We decided – largely on a whim, as with most of our adventures – to hunt out this purposely wrecked jet on a stunning June day. It was possibly the hottest of the year and because of plans to bike later in the week we were heavily reluctant to let the 25 Celsius disappear over the horizon without soaking up some of its precious rays. With that in mind we headed out west on the A69 shortly after 6pm to find this piece of history.
Turning off the main road just past Haltwhistle we drove through Gilsland; a beautifully quaint village that epitomises country styling, before continuing along the winding road towards the little flag waving electronically on our sat-nav. We drove along the edge of the Spadeadam military zone, easily identified by frequent signage advising not to enter and to keep moving if you’re driving through during live practice. The area is an active RAF base and the land is used for Electronic Warfare training so it’s off limits for public access and strictly no-go if the red flags are flying!
The land has only been in use since 1955 when the Intermediate Range Ballistic Missile Test Centre was built for the Blue Streak missile project; prior to that the area was known as the Spadeadam Waste. The RAF now use the land for training and have a wide range of dummy targets scattered across its length and breadth from tanks to whole villages to this very Lockheed T33 jet.
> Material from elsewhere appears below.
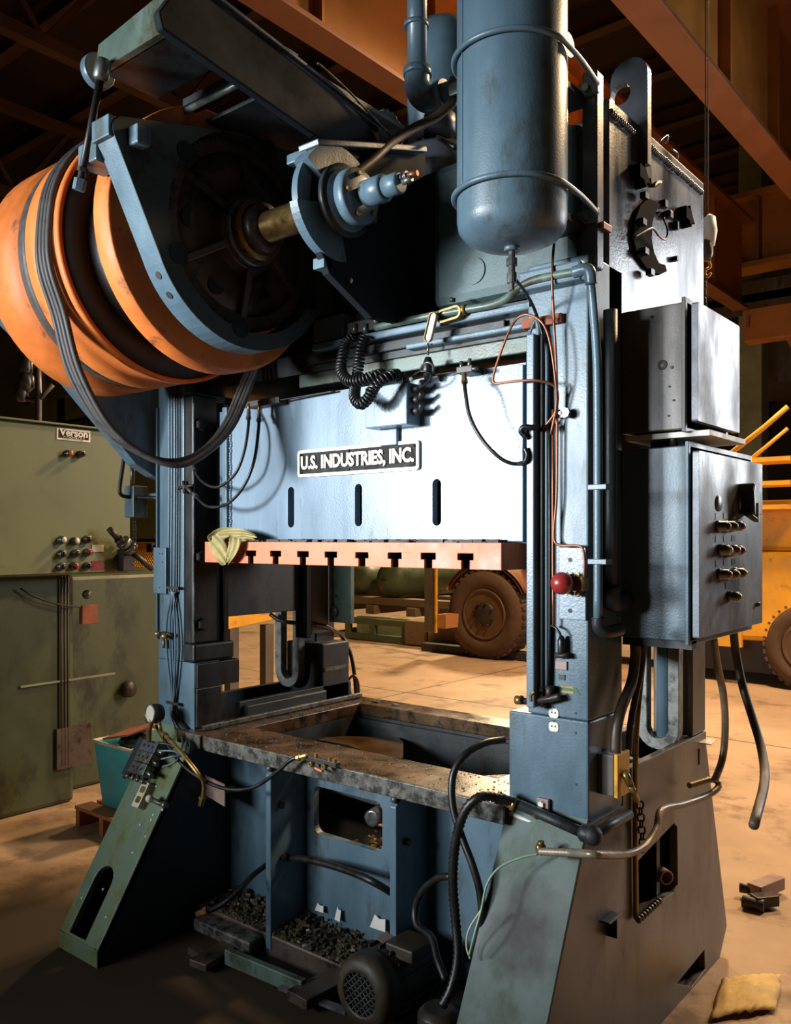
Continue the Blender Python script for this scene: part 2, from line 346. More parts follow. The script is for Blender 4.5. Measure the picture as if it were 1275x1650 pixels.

Pulling up at the roadside we were surprised to catch sight of it poking up over the brow so prominently. We eagerly laced up our hiking boots and set off trying to find some slim shred of a trodden path over this forbidden land. Surprisingly, we found a fairly obvious pathway which led right up to the jet, leading us to believe that this particular target is a plant by the RAF; a target placed conveniently and strategically close to the road to make it both visible and accessible without too much trespassing, but enough to satiate the appetites of explorers like us.
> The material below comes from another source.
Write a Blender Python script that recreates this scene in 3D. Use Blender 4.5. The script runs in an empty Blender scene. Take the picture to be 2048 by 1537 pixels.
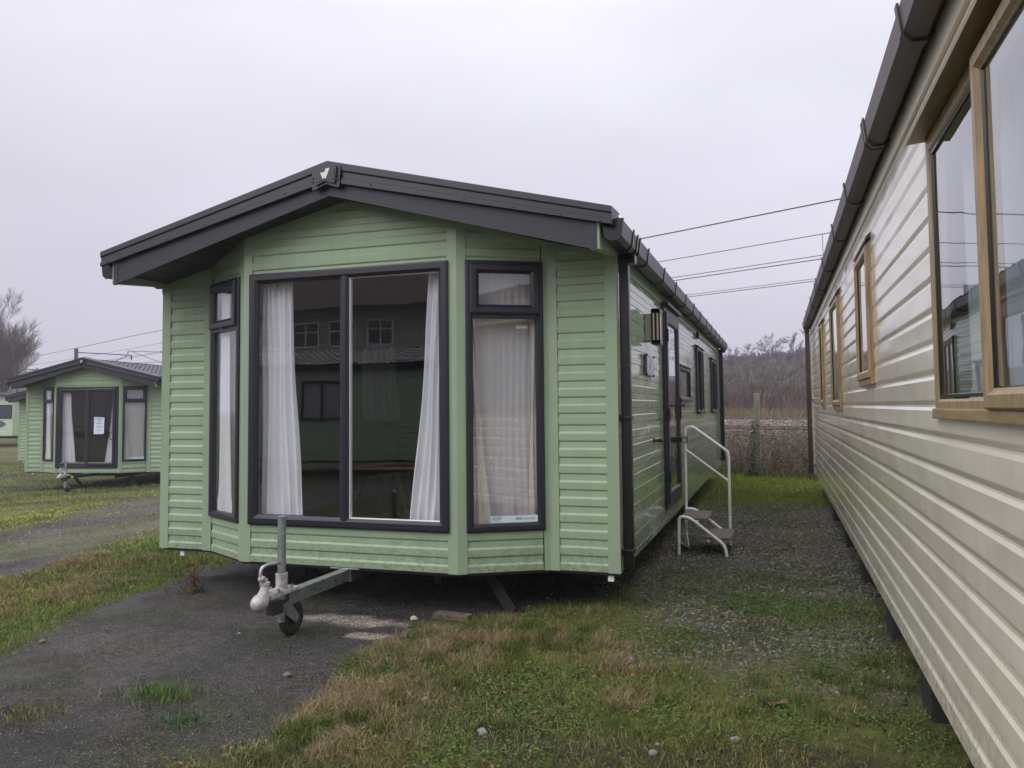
import bpy, bmesh, math, random
import numpy as np
from mathutils import Vector, Matrix
random.seed(7)
sc = bpy.context.scene
C = sc.collection
R = math.radians
# ------------------------------------------------------------------ camera
f_px, W_px, H_px = 1597.7, 2048.0, 1537.0
cam = bpy.data.cameras.new('camera')
co = bpy.data.objects.new('camera', cam); C.objects.link(co); sc.camera = co
yaw, pit, roll = -0.32317, 0.05456, -0.00982
fw = Vector((math.sin(yaw)*math.cos(pit), math.cos(yaw)*math.cos(pit), math.sin(pit)))
rt = Vector((math.cos(yaw), -math.sin(yaw), 0)); up = rt.cross(fw)
r2 = rt*math.cos(roll)+up*math.sin(roll); u2 = up*math.cos(roll)-rt*math.sin(roll)
M = Matrix((r2, u2, -fw)).transposed().to_4x4()
M.translation = Vector((2.8347, -5.2, 1.3608))
co.matrix_world = M
cam.sensor_width = 36.0; cam.lens = 36.0*f_px/W_px
cam.shift_x = (W_px/2-1018.76)/W_px; cam.shift_y = -(H_px/2-727.68)/W_px
cam.clip_start = 0.05; cam.clip_end = 3000
# ------------------------------------------------------------------ world, sun, exposure
w = bpy.data.worlds.new('World'); sc.world = w; w.use_nodes = True
nt = w.node_tree; nt.nodes.clear()
def nn(t, typ, **kw):
    n = t.nodes.new(typ)
    for k, v in kw.items(): setattr(n, k, v)
    return n
SUN_EL, SUN_AZ = R(34), R(212)
sky = nn(nt, 'ShaderNodeTexSky', sky_type='NISHITA', sun_disc=False, sun_elevation=SUN_EL, sun_rotation=SUN_AZ)
tc = nn(nt, 'ShaderNodeTexCoord'); sep = nn(nt, 'ShaderNodeSeparateXYZ')
nt.links.new(tc.outputs['Generated'], sep.inputs[0])
ramp = nn(nt, 'ShaderNodeValToRGB')
els = ramp.color_ramp.elements
SKYC = [(0.0, (.55,.53,.625)), (.06, (.60,.58,.68)), (.16, (.69,.67,.77)), (.30, (.77,.755,.855)), (.45, (.88,.87,.96)), (1.0, (2.7,2.7,2.82))]
els[0].position = 0; els[0].color = (*SKYC[0][1], 1); els[1].position = 1; els[1].color = (*SKYC[-1][1], 1)
for p, c in SKYC[1:-1]:
    e = els.new(p); e.color = (*c, 1)
nt.links.new(sep.outputs['Z'], ramp.inputs[0])
mp = nn(nt, 'ShaderNodeMapping'); mp.inputs['Scale'].default_value = (1.3, 1.3, 3.6); mp.inputs['Rotation'].default_value = (.1,.2,.4)
nz = nn(nt, 'ShaderNodeTexNoise'); nz.inputs['Scale'].default_value = 1.25; nz.inputs['Detail'].default_value = 3.5; nz.inputs['Roughness'].default_value = .45
nt.links.new(tc.outputs['Generated'], mp.inputs[0]); nt.links.new(mp.outputs[0], nz.inputs[0])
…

On the final approach, I felt a strange nervousness rise up in me like a wave. It wasn’t the soggy marshland underfoot breaching the top of my hiking boots. It wasn’t even that we were technically trespassing. It was the magnificence of it. It was just sitting there. Resting on the land like a bird weary from flight. Its metal skeleton tarnished from years of neglect and decay. Shards of panelling strewn round it like tattered rags.
The engine is still relatively intact and remnants of its interiors can still be seen. The windscreen at the front is long smashed to smithereens and a metal framework has been bolted across the cockpit presumably to prevent people climbing inside. The faded paintwork and technicolor rusting would make it blend into the landscape if it weren’t so grand and imposing.
I’ve never been up close to an aircraft like this and I have to admit it sent chills down me. Where has it come from? What wonders or atrocities has it seen in its time? Its eerie presence on this patch of bog is for purely practical and educational purposes, but somehow it feels like more than that. Its looming profile, silhouetted in the fading evening light acts as a warning that our military need to use this land for practice. It also acts as a reminder. A reminder that whether we like it or not, our military need to use this land for practice.